Is it possible that 2 and more pinctrl devices are on the same SoC? Or
do we always assume there is only one pinctrl device on one SoC? The
pinctrl_id field in platform data is to make the driver flexible for
future SoCs. If the later case is true, I can just fix the pinctrl
device name to "pinctrl-adi2.0".
The GPIO device's HW regsiter base, pin base, pin number and the
relationship with the PINT device are defined in the platform data.
>
>> +static struct platform_driver adi_pinctrl_driver = {
>> + .probe = adi_pinctrl_probe,
>> + .remove = adi_pinctrl_remove,
>> + .driver = {
>> + .name = DRIVER_NAME,
>> + },
>> +};
>> +
>> +static struct platform_driver adi_gpio_pint_driver = {
>> + .probe = adi_gpio_pint_probe,
>> + .remove = adi_gpio_pint_remove,
>> + .driver = {
>> + .name = "adi-gpio-pint",
>> + },
>> +};
>> +
>> +static struct platform_driver adi_gpio_driver = {
>> + .probe = adi_gpio_probe,
>> + .remove = adi_gpio_remove,
>> + .driver = {
>> + .name = "adi-gpio",
>> + },
>> +};
>
> Hmmm. Is there one HW block that controls GPIOs and pinctrl, or are
> there separate HW blocks?
>
> If there's one HW block, why not have just one driver?
>
> If there are separate HW blocks, then having separate GPIO and pinctrl
> drivers seems like it would make sense.

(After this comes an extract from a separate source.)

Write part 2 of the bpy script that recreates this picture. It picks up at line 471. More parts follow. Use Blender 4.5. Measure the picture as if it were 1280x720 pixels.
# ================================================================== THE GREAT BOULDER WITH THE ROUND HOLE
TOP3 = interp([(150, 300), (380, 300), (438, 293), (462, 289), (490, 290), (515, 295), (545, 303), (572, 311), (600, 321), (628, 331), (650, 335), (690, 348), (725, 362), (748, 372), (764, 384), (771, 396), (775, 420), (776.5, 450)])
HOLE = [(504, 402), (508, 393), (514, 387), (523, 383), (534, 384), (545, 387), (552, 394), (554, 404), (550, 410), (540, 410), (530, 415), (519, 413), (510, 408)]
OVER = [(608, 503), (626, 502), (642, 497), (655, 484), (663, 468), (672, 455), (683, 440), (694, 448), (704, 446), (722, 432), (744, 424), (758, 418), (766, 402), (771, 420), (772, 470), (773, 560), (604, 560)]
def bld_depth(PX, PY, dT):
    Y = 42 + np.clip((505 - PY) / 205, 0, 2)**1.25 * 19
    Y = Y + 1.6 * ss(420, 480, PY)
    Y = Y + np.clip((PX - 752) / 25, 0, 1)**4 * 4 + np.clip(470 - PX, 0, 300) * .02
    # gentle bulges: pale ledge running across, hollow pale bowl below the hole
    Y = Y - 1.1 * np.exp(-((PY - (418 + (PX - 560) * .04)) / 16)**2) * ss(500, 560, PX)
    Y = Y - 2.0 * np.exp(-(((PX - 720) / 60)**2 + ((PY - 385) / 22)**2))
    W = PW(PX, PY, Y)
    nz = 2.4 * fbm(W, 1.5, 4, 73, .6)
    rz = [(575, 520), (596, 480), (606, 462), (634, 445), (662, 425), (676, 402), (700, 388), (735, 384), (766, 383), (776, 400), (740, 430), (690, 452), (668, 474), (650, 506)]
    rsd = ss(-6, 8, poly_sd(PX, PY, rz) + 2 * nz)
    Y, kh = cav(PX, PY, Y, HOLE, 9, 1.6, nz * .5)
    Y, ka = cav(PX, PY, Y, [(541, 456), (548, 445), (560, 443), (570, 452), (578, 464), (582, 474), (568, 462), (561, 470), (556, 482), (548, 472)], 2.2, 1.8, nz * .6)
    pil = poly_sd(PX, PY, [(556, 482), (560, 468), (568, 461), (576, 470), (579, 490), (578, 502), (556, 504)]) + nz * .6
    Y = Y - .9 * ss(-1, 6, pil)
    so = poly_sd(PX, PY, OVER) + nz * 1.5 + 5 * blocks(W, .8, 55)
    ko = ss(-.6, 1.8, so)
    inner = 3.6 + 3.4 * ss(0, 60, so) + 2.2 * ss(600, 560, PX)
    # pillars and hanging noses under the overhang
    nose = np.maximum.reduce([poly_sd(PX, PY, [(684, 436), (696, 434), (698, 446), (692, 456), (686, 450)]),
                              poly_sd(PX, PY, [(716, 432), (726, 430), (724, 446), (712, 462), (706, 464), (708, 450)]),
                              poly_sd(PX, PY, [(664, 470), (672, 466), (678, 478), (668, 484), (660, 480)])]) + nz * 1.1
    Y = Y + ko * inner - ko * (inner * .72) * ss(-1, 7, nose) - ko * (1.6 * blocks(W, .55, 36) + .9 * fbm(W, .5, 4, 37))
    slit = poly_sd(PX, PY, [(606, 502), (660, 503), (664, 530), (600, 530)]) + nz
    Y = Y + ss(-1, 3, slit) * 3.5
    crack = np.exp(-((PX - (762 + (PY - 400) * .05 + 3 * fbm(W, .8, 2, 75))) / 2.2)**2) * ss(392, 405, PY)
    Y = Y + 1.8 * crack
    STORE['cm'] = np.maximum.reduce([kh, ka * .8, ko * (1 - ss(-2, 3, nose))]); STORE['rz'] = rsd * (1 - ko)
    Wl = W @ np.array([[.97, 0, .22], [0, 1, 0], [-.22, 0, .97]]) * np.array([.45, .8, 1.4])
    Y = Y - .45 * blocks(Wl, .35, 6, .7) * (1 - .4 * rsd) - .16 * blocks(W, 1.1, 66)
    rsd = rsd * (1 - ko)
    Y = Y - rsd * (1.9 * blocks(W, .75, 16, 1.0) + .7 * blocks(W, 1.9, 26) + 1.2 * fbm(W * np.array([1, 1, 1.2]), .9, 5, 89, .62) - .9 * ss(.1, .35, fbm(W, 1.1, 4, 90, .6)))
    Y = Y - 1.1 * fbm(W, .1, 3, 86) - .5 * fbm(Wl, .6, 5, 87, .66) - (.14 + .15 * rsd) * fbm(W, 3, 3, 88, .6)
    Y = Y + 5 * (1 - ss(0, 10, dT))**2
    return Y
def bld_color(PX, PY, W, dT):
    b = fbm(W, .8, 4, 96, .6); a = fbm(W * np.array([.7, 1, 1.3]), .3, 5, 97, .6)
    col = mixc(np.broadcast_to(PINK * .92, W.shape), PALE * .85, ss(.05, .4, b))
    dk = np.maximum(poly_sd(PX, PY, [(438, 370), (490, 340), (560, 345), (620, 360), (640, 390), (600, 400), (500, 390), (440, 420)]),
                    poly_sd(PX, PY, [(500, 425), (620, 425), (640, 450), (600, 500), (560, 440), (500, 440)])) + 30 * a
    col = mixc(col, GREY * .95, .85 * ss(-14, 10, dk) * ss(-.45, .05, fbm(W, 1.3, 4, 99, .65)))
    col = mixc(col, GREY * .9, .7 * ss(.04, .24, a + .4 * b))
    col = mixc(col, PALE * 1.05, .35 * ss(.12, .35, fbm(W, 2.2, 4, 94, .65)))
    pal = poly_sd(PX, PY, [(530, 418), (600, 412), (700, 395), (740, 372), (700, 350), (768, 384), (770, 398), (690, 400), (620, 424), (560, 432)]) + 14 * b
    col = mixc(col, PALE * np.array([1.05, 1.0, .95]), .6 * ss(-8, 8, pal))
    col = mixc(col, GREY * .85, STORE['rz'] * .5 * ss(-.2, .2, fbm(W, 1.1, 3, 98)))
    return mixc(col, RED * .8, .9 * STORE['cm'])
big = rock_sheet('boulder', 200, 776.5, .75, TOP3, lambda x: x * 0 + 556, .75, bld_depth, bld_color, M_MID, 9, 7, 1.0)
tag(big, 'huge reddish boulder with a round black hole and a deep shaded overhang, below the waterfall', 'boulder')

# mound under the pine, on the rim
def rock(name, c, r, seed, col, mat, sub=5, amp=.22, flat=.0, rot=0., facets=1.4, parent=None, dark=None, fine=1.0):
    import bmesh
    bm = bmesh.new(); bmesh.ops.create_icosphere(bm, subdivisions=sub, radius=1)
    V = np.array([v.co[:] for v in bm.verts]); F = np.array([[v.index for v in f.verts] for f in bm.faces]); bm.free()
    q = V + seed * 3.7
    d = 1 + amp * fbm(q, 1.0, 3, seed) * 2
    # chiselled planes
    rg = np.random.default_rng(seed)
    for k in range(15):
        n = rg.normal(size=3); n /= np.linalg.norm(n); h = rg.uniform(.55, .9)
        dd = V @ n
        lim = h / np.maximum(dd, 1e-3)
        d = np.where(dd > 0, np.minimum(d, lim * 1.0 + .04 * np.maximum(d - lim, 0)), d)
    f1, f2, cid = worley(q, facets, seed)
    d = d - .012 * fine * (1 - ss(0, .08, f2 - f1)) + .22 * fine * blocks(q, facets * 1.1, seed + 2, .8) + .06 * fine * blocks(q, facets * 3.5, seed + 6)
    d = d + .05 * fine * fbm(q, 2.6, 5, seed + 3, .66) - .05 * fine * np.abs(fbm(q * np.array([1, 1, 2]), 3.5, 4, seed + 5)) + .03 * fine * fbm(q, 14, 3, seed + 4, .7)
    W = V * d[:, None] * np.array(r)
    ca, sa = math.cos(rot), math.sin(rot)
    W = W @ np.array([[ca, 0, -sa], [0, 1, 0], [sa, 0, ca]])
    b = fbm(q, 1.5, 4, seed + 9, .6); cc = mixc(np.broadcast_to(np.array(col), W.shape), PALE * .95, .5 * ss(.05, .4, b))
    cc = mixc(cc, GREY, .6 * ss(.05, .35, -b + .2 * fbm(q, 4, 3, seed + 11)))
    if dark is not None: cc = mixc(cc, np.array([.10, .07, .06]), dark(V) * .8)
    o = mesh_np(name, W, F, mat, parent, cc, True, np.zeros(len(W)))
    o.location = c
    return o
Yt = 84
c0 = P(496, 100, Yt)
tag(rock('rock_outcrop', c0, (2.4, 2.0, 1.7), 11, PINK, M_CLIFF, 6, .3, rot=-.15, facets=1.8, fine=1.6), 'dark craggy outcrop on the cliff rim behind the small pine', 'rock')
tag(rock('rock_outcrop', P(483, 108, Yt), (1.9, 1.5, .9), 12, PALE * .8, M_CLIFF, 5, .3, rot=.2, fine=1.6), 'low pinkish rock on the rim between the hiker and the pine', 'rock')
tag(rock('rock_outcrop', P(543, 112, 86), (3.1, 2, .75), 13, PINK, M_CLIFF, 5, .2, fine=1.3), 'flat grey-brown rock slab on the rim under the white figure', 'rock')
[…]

There are 6 to 9 GPIO HW blocks in one Blackfin SoC. Function
pinmux_enable_setting() in current pinctrl framework assumes the
function mux setting of one peripheral pin group is configured in one
pinctrl device. But, the function mux setting of one blackfin
peripheral may be done among different GPIO HW blocks. So, I have to
separate the pinctrl driver from the GPIO block driver add the ranges
of all GPIO blocks into one pinctrl device for Blackfin.